One Reason Why I Live Here

Having spent 7 years away from my home of Vancouver Island travelling Canada and the world, I have learned to appreciate what I have here. No place is perfect for anyone, but when I hear people complain about the rain in the winter or some other such minor inconvenience I have to bite my tongue. I usually try to put on my nice face and say “You should travel more.” or say nothing at all. I have to admit that I too sometimes get cranky about insignificant things which is why moments like the one I had last weekend play such an important role in reminding me how glad I am to have come back here to live out the rest of my life.

So, what does this have to do with real estate? Well… if you don’t enjoy the area you’re living in, then what’s the point of being there? Life us full of choices and opportunities if you can recognize them and then have the strength to follow through with them.
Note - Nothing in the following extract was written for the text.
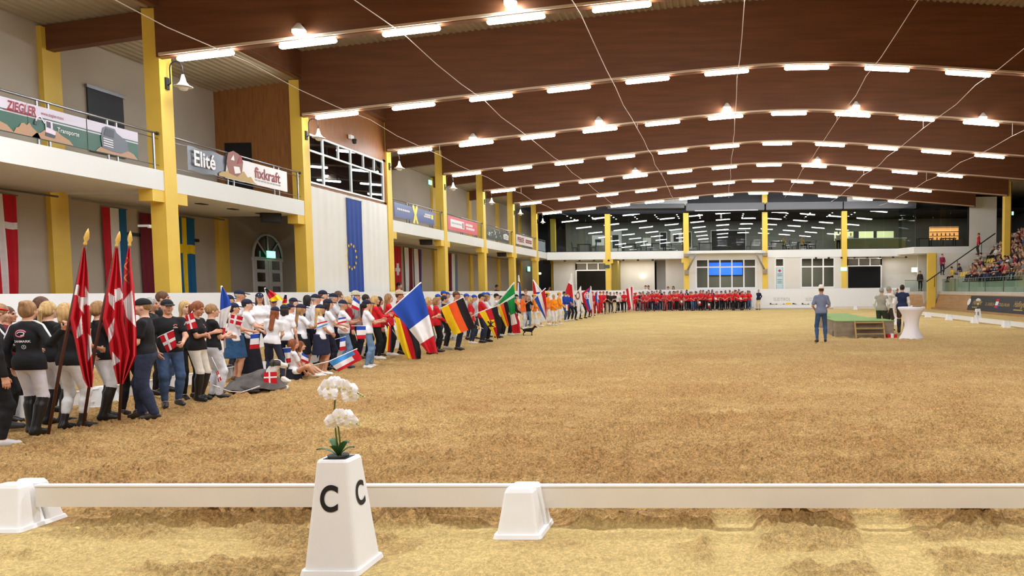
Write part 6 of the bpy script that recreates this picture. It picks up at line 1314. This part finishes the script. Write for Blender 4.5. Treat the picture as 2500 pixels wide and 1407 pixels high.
for i in range(8):
    for k in range(8):
        y_, z_ = -.145+.0*i, 0; x0, x1 = .14+.025*i, .165+.025*i; z0, z1 = .14+.026*k, .166+.026*k; off = lambda x,z: -.150-.01*math.sin((z-.05)*9)
        m.add([(x0,off(x0,z0),z0),(x1,off(x1,z0),z0),(x1,off(x1,z1),z1),(x0,off(x0,z1),z1)],[(0,1,2,3)],1 if (i == 3 or k == 4) else 0)
m.build('flag_scarf', names, o)
p0 = at_z(543,968); m = MB(); n = 22; g = []
for k in range(9):
    row = []
    for i in range(n+1):
        u, v_ = i/n, k/8; row.append((u*.95, v_*.62-.22, .012+.30*math.sin(PI*u)**.7*math.sin(PI*v_)**.6*(1+.16*math.sin(9*u+4*v_))+.02*math.sin(14*u+7*v_)))
    g.append(row)
m.loft(g, cap=False, smooth=True, closed=False)
mat('grey_blanket', (96,90,86), .95, var=.4, scale=6)
o = m.build('blanket','grey_blanket',loc=(p0.x,p0.y+.05,ground_z(p0.x,p0.y))); o.rotation_euler = (0,0,rz_rel(p0.x,p0.y,95)+PI/2); tag(o,'crumpled grey blanket spread beside the lying dog','blanket')
lead = [at_z(515,952,.55)]+[at_z(545+18*k,960-1.5*k,.30-.03*k if k < 5 else .2) for k in range(5)]+[at_z(628,940,.3)]
lead = [at_y(519,940,11.6),at_y(560,956,11.9),at_y(590,958,12.1),at_y(615,950,12.25),at_y(634,943,12.3)]
r = empty('dog_lead', lead[0]); tag(r,'pale dog lead running from the cropped haired person to the dog','lead'); MB().tube([q-lead[0] for q in lead],.008,6).build('strap','pole_white',r)

# ---------------------------------------------------------------- foreground: low white rail, posts, marker with orchid
mat('plastic_white', (238,238,238), .4, var=.02, scale=5); mat('rail_white', (228,222,214), .5, var=.03, scale=3)
def rail_post(x, y, z, label, rz=0.0, group='low white rail posts', s=1.0):
    r = empty('rail_post', (x,y,z), rz); tag(r,label,'post',group)
    m = MB(); m.frustum((0,-.06,0),.150,.115,(0,-.045,.30),.106,.062,bev=.02); m.frustum((0,-.045,.30),.106,.062,(0,-.045,.325),.094,.05,bev=.02); m.build('front_shell','plastic_white',r)
    m = MB(); m.frustum((.02,.13,0),.150,.07,(.01,.09,.30),.105,.04,bev=.02); m.frustum((.01,.09,.30),.105,.04,(.01,.09,.325),.09,.03,bev=.02); m.build('rear_shell','plastic_white',r)
    MB().frustum((.005,.01,-.01),.178,.21,(.005,.01,.018),.170,.20,bev=.03).build('base_flange','plastic_white',r); return r
YR = 5.42
def rail(x0, x1, y, z0, z1, label, group='low white rails'):
    r = empty('arena_rail', (x0,y,z0)); tag(r,label,'rail',group); L = x1-x0
    MB().box(0,L,-.02,.02,0,z1-z0-.012).build('rail_board','rail_white',r); MB().box(0,L,-.028,.028,z1-z0-.012,z1-z0).build('rail_cap','plastic_white',r); return r
rail(-5.26,-1.40,YR,.135,.305,'low white rail board behind the white marker with the orchid'); rail(-1.38,3.9,YR,.130,.302,'low white rail board across the open foreground')
rail_post(-5.40,5.42,.0,'white plastic rail post at the picture edge'); rail_post(-1.47,5.30,.0,'white plastic rail post between the two foreground rails')
def marker(x, y, z, letter, label, rz=0.0):
    r = empty('letter_marker', (x,y,z), rz); tag(r,label,'marker'); m = MB()
    m.frustum((0,0,.0),.172,.160,(0,0,.685),.104,.095,bev=.025); m.frustum((0,0,.685),.104,.095,(0,0,.70),.097,.088,bev=.025); m.build('marker_body','plastic_white',r)
    MB().frustum((0,0,-.01),.192,.182,(0,0,.02),.185,.174,bev=.03).build('base_flange','plastic_white',r); MB().box(-.072,.072,-.064,.064,.695,.703).build('top_opening','dark_metal',r)
    t = math.atan((.160-.095)/.685); f = lambda z_: .160-.065*z_/.685; fx = lambda z_: .172-.068*z_/.685
    o = link('letter', text_mesh(letter,.225,bold=.006).copy(), r, (-.012,-f(.455)-.004,.455)); o.data.materials.clear(); o.data.materials.append(MATS['letter_black']); o.rotation_euler = (-t,0,0); o.scale = (.76,1,1)
    t2 = math.atan(.068/.685); o = link('letter', o.data, r, (fx(.46)+.004,0,.46)); o.rotation_euler = (-t2,0,PI/2); o.rotation_mode = 'XYZ'
    o.matrix_local = Matrix.Translation((fx(.46)+.004,0,.46)) @ Matrix.Rotation(PI/2,4,'Z') @ Matrix.Rotation(-t2,4,'X'); o.scale = (.72,.9,.95); return r
marker(-2.455,4.60,.0,'C','white letter marker C with a white orchid on top')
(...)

So here is what inspired this latest sobering moment of appreciation for my area and my choice of settling down here:

On Friday, I had finished my work early and my wife had as well. We decided to go a for a short walk before dinner. Piper’s Lagoon is only a five minute drive from my place and after some discussion about which of the nearby places along the waterfront to go to, we decided to go there. If you are local, you will know it immediately, if not there is a map at the bottom of this post. Suffice to say that it is one of the oceanfront parks in Nanaimo.

While we were walking along the short trail, a bald eagle swooped by us eyeing us in the way that they do. No big deal. This is fairly normal around here but still kind of neat to see. They are quite magnificent with their grace, colourful talons and beaks not to mention a wingspan that is… well… a little intimidating when they fly close by. But again, this was no big deal as it’s not so unusual see them up close, especially if you’re in a treed area by the ocean front.

We came to a spot where you can sit on the edge of a cliff and stare out at the ocean without anything but air between you and the water. Past the ocean, or maybe I should say “straight” you can see the coastal mountains of the sunshine coast. Typical stuff around here as well, but still a nice spot to relax. We sat there for a bit and while we were there relaxing, off in the distance I kept hearing a sort of chirping sound that is similar to the sound that a bald eagle usually makes but it was more sustained, and even a little panicked. Stepping out from the cover of the trees I looked up and saw a group of them gliding in the wind. It was hard to be sure, but I believe I saw at least five. Many of them did not have the white head so I presumed them to be adolescent. “Neat.”  I thought, “Flying lessons for the young ones are going on. Must be for more than one family if there’s that many of them.”

But I still kept hearing the consistent squealing chirp that was coming from somewhere in the trees. I was wondering whether one had fallen and gotten hurt while trying to fly or if it was simply still in the nest and basically screaming “What about me? Hey, you guys! I wanna come too! …but I’m terrified!” I figured that if it was the former, I would keep my distance and call the experts who handle such things as there’s no telling what getting involved with an injured eagle that is with its family would mean for me. Upon finding the nest I realized that it was the latter.

My wife, being a city gal, had as far as I know not seen such a thing before so I called her over to the area near, but not threatningly close to, their nest. At the top of a giant and very old douglas fir was an enourmous nest from which a great deal of vocal commotion was arising. In my mind, the translation would have been something like “MOM! MOM! MOM! MOM!” or “WAAAAAAH!! I WANNA PLAY TOO!!” One of the parents (I can’t tell which is which) was flying around the nest eyeing whoever was in it as if to say “Come on! Let’s go!” I have no idea how long this had been going on before I found the nest, but my wife and I stood there for about five minutes before the next development in the story.

The young one took the leap of faith and it was plainly obvious that it was the first time for this one. Why? Well, the downward awkward flapping of wings in a state of total panic while squealing in a way that would most accurately be translated as cuss words AND while doing a slow downward spiral with all the grace of a donkey on rollerskates is a dead giveaway. I lost sight of it during the downward spiral but I think it landed on a branch that was out of view as I saw one of the parents glide by such a spot a few times at this point.

So I got to watch a bald eagle take its first flight and it was pretty neat to watch. Much better than watching it on TV.

My Friday: Worked, then went for a walk in an oceanfront park five minutes from my place, watched a bald eagle take its first flight, went home and ate a meal mostly made of quality locally grown food (there is a glut of wild salmon this time of year) and then drove ten minutes down the road to an eight-plex movie theater (which is past the six-plex) and watched a movie premier. After gas, food and movie I spent less than $20 for all of this. Take that big city.

I’ve lived in the world’s biggest city (Tokyo) for a time and I’ve also lived way out in the middle of nature (in the Queen Charlotte Islands) not to mention a long list of places that are somewhere between those two extremes. This is the right balance for me and part of what inspires me in my work. It’s not hard to sell something you believe in.